Key provisions and changes

  • Section 1: § 65-6-133(a)

    • Replaces the word “governor” with “commissioner of safety.”
    • Meaning: Railroad companies may apply to the Commissioner of Safety, rather than the Governor, to commission certain company personnel as railroad police officers.
  • Section 2: § 65-6-133(b)

    • Replaces references to “governor” with “commissioner” (i.e., the appropriate managerial authority within the state for commissioning railroad police officers is now the Commissioner of Safety).
  • Section 3: Effective date

    • The act becomes effective upon becoming a law (no separate delayed effective date).

Affected parties and scope

  • Railroad companies operating in Tennessee that seek to have agents, servants, or employees commissioned as railroad police officers.
  • State agencies previously involved: Office of the Governor (as the commissioning authority) and the Governor’s office.
  • New commissioning authority: Commissioner of Safety (Department of Safety).

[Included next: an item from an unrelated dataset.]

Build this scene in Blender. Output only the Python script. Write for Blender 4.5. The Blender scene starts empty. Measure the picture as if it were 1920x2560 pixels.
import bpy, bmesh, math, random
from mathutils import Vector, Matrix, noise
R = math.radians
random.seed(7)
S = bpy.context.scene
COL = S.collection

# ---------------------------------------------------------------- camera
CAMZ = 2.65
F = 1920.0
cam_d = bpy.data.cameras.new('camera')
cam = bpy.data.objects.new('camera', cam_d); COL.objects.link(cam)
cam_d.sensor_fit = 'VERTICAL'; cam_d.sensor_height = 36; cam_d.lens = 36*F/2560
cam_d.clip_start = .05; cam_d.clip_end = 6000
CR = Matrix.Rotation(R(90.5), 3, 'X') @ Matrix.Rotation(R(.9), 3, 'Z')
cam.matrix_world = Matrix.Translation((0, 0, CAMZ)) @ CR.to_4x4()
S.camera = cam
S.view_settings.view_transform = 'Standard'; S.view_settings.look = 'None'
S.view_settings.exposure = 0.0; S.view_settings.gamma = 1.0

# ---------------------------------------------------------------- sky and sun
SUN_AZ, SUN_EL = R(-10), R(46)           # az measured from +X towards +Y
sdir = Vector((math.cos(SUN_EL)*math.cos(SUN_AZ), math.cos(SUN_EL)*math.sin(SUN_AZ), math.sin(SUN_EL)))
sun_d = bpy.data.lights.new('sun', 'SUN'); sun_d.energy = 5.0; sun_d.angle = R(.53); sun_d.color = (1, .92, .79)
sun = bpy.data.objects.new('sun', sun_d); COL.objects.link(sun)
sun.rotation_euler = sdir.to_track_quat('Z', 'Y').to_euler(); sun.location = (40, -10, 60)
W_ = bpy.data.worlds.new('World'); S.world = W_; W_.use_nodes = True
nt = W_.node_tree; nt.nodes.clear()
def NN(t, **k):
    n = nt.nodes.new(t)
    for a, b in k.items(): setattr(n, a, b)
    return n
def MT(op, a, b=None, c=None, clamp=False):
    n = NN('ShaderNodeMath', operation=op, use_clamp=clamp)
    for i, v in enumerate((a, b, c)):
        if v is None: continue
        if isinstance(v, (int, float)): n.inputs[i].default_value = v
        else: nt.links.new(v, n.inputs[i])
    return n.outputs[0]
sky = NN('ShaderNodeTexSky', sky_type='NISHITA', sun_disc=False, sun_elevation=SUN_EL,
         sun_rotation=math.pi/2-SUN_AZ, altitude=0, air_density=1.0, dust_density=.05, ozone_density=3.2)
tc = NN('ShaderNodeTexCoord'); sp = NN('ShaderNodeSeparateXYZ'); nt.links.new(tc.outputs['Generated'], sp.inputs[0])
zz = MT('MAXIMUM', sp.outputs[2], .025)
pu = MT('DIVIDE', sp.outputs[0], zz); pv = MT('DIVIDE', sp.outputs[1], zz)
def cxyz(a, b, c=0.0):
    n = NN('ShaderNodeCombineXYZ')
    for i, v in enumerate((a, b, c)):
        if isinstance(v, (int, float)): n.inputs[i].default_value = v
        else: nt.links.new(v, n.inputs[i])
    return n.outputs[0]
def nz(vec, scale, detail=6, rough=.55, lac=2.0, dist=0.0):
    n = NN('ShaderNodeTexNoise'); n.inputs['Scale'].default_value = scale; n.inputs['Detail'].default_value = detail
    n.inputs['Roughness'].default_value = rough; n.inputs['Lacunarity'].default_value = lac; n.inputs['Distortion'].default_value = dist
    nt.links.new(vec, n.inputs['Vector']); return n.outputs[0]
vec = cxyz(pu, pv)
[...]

Procedural and timeline aspects

  • Legislative history indicates a standard flow: introduction, committee consideration, passage, and signing into law.
  • The fiscal note indicates:
    • No significant impact on state revenue or expenditures.
    • The Department of Safety already has comparable authority to commission peace officers for other entities (e.g., Office of Homeland Security and Tennessee Valley Authority); the department can absorb the additional workload within existing resources.
  • Implementation: After enactment, railroad companies would submit applications to the Commissioner of Safety instead of the Governor.

Fiscal considerations

  • Fiscal impact: Not significant.
  • Administrative impact: The DOS is expected to manage the added workload without needing new resources.

Bottom line

SB 1298 relocates the authority to commission railroad police officers from the Governor to the Commissioner of Safety. This aligns railroad police commissioning with the department’s existing authority to appoint peace officers for other state entities, is not expected to affect state revenue or staffing significantly, and takes effect immediately upon the law’s enactment.

Compiled from official sources — confirm details with the bill’s official record.